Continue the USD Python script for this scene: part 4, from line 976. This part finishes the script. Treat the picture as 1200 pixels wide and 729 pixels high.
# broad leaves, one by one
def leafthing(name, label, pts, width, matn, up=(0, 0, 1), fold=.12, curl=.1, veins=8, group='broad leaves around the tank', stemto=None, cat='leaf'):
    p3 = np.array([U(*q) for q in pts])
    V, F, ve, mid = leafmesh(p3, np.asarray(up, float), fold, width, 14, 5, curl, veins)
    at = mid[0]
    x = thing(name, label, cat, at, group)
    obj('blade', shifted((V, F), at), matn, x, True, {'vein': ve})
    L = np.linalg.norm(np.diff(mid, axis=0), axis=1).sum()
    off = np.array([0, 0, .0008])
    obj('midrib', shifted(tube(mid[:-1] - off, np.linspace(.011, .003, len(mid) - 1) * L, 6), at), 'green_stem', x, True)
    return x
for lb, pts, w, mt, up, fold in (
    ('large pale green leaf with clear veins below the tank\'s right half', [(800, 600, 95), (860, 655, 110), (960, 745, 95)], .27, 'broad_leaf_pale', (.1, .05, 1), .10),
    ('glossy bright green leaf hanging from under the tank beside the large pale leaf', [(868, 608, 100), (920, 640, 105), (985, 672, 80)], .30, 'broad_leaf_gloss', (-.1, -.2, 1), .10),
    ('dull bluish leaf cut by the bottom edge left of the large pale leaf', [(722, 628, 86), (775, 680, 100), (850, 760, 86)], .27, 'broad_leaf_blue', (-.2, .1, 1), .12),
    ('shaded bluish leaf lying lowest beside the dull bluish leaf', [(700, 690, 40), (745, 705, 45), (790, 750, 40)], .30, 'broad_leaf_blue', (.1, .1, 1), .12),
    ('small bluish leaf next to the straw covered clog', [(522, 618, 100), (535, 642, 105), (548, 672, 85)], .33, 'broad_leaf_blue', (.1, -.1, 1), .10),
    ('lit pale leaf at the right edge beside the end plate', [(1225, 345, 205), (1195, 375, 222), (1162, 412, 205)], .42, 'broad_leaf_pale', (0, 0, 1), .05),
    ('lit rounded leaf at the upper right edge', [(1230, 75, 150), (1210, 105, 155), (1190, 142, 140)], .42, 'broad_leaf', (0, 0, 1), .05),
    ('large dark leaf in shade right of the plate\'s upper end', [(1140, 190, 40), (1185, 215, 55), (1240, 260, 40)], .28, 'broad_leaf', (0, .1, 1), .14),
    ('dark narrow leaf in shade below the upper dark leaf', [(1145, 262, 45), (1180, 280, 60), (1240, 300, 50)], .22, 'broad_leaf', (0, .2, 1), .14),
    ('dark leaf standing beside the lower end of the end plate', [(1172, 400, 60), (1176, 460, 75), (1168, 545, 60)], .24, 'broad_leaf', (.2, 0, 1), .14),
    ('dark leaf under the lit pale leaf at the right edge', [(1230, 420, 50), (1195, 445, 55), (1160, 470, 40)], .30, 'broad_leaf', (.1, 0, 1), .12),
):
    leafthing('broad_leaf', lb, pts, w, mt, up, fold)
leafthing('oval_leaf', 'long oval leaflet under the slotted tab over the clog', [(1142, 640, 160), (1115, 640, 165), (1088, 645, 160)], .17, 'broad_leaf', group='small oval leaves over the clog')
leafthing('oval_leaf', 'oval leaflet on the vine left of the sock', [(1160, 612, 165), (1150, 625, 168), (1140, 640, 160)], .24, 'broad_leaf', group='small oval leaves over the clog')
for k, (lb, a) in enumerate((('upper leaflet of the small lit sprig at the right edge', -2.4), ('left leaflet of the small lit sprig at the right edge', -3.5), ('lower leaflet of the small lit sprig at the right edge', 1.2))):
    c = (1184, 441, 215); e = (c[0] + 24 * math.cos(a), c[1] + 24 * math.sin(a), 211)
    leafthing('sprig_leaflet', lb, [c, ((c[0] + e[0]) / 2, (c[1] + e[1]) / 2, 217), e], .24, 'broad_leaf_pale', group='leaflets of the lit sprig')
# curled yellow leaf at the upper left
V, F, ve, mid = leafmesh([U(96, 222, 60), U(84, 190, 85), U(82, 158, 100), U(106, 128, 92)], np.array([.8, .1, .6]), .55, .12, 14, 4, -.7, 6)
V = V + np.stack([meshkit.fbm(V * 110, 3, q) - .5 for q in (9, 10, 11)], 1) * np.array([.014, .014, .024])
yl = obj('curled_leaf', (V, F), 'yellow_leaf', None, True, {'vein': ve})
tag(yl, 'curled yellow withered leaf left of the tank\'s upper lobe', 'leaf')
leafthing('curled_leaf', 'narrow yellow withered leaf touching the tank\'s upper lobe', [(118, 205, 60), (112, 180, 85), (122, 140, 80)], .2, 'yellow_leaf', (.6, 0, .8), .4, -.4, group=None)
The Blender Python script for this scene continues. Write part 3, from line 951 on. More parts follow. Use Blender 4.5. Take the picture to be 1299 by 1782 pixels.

---+---

THE TASK — Search the entries for the word "part" and pick out every line that holds it.

FINISHED EXERCISE —
Continue the USD Python script for this scene: part 4, from line 976. This part finishes the script. Treat the picture as 1200 pixels wide and 729 pixels high.
The Blender Python script for this scene continues. Write part 3, from line 951 on. More parts follow. Use Blender 4.5. Take the picture to be 1299 by 1782 pixels.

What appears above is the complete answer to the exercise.